The vitriolic diatribes of Stan Solomon (a local super ultra reactionary host that was hired to build a conservative wall from 12p-7p) were silenced, but Rush’s ratings were a little too juicy to dispatch without some serious debate.  And so he stayed and stayed and stayed.

Finally, Emmis announced this morning that Rush would be gone in early July.  The assumed reasons – he was expensive, difficult to monetize, impossible to control, and with a reasonably new strategy of programming toward conservatives around the clock, the damage of booting the iconic Limbaugh could be mitigated.

This change doesn’t signal an end to conservative talk on WIBC – just nationally syndicated talk during prime (M-F 6a-7p).  Emmis can hire a local host for 1/3 Limbaugh’s cost, keep all the inventory, sell endorsements, and manage the talent to create some stationality among all the hosts.

It takes guts to willfully end a relationship with a host of 22 years standing – local or national – and the move is being unjustly criticized for a variety of reasons.  None of them are valid.
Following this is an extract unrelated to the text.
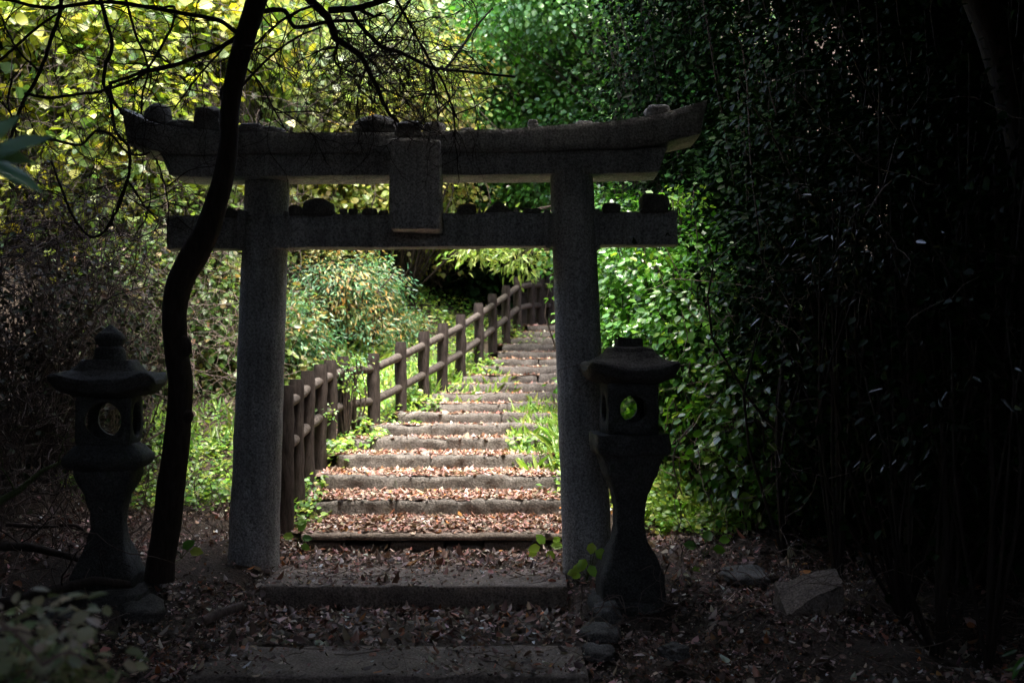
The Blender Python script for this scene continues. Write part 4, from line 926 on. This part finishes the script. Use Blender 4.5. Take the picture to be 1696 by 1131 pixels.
plant('seedling', 'little green seedling at the right end of the thin slab', 905, 925, 7.9, [(895, 905, 0, .10, -.9, -.2), (903, 900, 0, .10, -.3, .4), (912, 903, 0, .1, .9, .1), (906, 912, 0, .09, .5, -.6), (890, 912, 0, .08, -.9, -.4), (915, 895, 0, .07, .9, .3)], cols=BRT)
plant('seedling', 'low green sprig on the litter between trunk and left pillar', 300, 925, 7.3, [(290, 912, 0, .10, -.9, .1), (302, 908, 0, .10, .3, .3), (314, 912, 0, .10, .9, 0), (284, 918, 0, .08, -.9, -.3), (272, 945, -.4, .09, .3, .8)], cols=GRN)
plant('seedling', 'green fern-like sprig left of the thin slab', 492, 905, 7.9, [(487, 888, 0, .09, -.9, .1), (494, 880, 0, .10, .3, .6), (500, 890, 0, .08, .9, 0), (492, 868, 0, .08, .5, .5), (498, 902, 0, .08, .9, -.3)], cols=GRN)
plant('seedling', 'dark green sprig in the litter right of the right lantern', 1165, 925, 7.4, [(1155, 905, 0, .10, -.8, .3), (1168, 898, 0, .11, .2, .7), (1180, 908, 0, .10, .9, 0), (1190, 895, 0, .09, .9, .3), (1160, 940, 0, .09, -.7, -.4)], cols=EVG)
NEAR = [(0.10, 0.24, 0.16), (0.16, 0.30, 0.20)]
plant('near_sprig', 'out-of-focus pointed leaves poking in at the left edge', -60, 330, 2.6, [(-20, 262, 0, .165, .72, .72), (-35, 262, .05, .15, 1, .10), (-25, 268, 0, .15, 1, -.22), (-30, 250, 0, .14, .4, .9)], M_GLOSS, NEAR, 'willow')
# out-of-focus bush, bottom left, and leaves, bottom right
t = thing('near_bush', P(40, 1200, 2.6), 'blurred leafy bush close to the camera at the bottom left', 'bush')
lf = MB(); tw = MB(); c = P(20, 1120, 2.7)
crown(lf, (tw, .8), c, (.27, .25, .19), 46, 14, .05, (.03, .06), [(0.22, 0.36, 0.18), (0.42, 0.42, 0.32), (0.50, 0.44, 0.36)], None, 'oval', .6, c - np.array([0, 0, .4]), twr=.003)
lf.build('foliage', M_LEAF, t)
for pxs in ([(-20, 1020), (15, 1040), (45, 1068), (70, 1100)], [(-20, 1045), (20, 1042), (55, 1050)], [(70, 1100), (110, 1080), (140, 1090)]):
    tube(tw, smooth_line([P(x, y, 2.5) for x, y in pxs], 12), [.006, .003], 6)
tw.build('stems', M_TWIG, t)
plant('near_sprig', 'narrow blurred leaves at the bottom right corner', 1740, 1110, 4.6, [(1700, 1085, 0, .1, -.7, -.7), (1690, 1095, 0, .09, -.5, -.9), (1700, 1105, 0, .09, -.9, .1), (1685, 1075, 0, .08, -.9, -.3)], M_GLOSS, EVG, 'lance')

for o in bpy.data.objects:
    if '_o' in o: del o['_o']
As with all reasonable business decisions, the motivation is revenue generation.  Management either needs to make more money or cut expenses to move the needle further into the black, and this change will accommodate both.  That doesn’t make it a good decision; it makes it a great decision.

Rush has always been a clunky fit on heritage news/talks stations.  Those that never heard the siren song of massive ratings increases for a three-hour period thrived.  They were unwilling to sacrifice inventory (commercial time), cash, and a singular branding message for a difficult to convert audience.  Those that jumped at the quick gain foundered in dayparts outside Rush.  They spent countless hours in meetings trying to find a way to make everything sound more like Rush.  None of them worked.

Emmis did the right thing today, and it had nothing to do with politics.  This was a business decision, and the right one.

12 thoughts on “Emmis Indy scores with WIBC’s cancellation of Rush Limbaugh

  1. Curt Walters

    Have listened to WIBC since I was a child….. With the radio blasting on the tractor on my dad’s farm in the 1950’s….it was part of our way of life. With their cancelation of Rush I am done with WIBC.

    Reply
  2. ED KENNEDY

    Mark my words this will be the FINAL nails in WIBC’s coffin as they have now absolutely NO programming to sell. Garrison is good but his revenues won’t replace Rush!! After decades of listening to WIBC the only local station I will now listen exclusively to is WFDM. I imagine they will carry Rush noon to three, then Hannity and Levin and put Ramsey on delay somewhere else. As a former radio program director…don’t doubt me!! Thank God for my Internet radio.

    Reply
    1. kentsterling Post author

      Here’s the thing, this was a decision based entirely on revenue. WIBC will replace the revenue easily, and will forego most of the substantial expense. That you would leave WIBC because Rush is no longer there (or will no longer be there in July) speaks to the reason he needs to go.

      Reply
      1. Todd

        This is one of the dumbest editorials I have ever read. No, sorry, you can’t talk this up as though it is a good thing. Get rid of the king of radio in hopes of increasing revenue with local talent and no audience. Good luck. Other stations have been hit with bad liberal owners in the past. They have pulled stunts like this and all have failed.

        Reply
        1. kentsterling Post author

          That’s not true – at all. Limbaugh is a net loser for a station like WIBC or they would not have pulled the plug. No decision at a successful radio station is made because of the political interest of the owner.

          Reply
      2. Dwight Wallace

        I have listened to WIBC for over 20 years … since moving back to Indiana. Rush has been a huge part of my day since I spend most of the day in the car. I listen to Garrison … but am growing tired of the same topics … however I do enjoy Wednesdays and the grumpy old men … as long as Greg allows them time to talk. Tony Katz is growing on me … but I won’t change stations for him if I am listening to Rush on a different station. When Dana comes on, I change to another station. The “Chicks” are interesting but I am not certain I will be a 5 day a week listener. I am certain it won’t matter to you, but I will probably no longer be a WIBC listener.

        Reply
        1. kentsterling Post author

          It is interesting to me, and I look forward to seeing exactly what replaces Rush. That will be the challenge. If Dana doesn’t get okay results, that will cause a future decision to be made, but if Dana was failing, this decision would not have been made.

          Reply
          1. b

            Stupid liberal that thinks he has to comment on every comment. Did someone tell you that anyone cares what you have to say, Kent. We’ll see how successful WIBC is a year from now. I no longer listen to them at all. Have moved with Rush.

          2. kentsterling Post author

            Given that this website is kentsterling.com, and I write virtually all the content that people visiting this site care what I have to say. How am I a liberal? I wrote that a radio station that is exclusively right wing made the right move. That’s a liberal perspective?

  3. Jeff Hagen

    I travel quite a bit and was unaware of this programming decision. Having the ability to listen to stations from NYC to So Cal, WIBC is not what I call a normal big market station and cannot argue with the decision that was made. As a Rush listener I am grateful WIBC cut Rush loose—too many times they butchered the program—dead air, preempting the program and other glitches. Plus no more Terri Stacy and laughing boy Stan Lehr. No need to excoriate Jeff Smulyan, station owner and USC grad. It’s his station and all his other stations nationwide are run similarly.

    Reply
    1. kentsterling Post author

      Jeff correctly spends his time running the company and not the board for syndicated programming, so you are correct that the excoriation for WIBC’s day-to-day programming issues belongs elsewhere.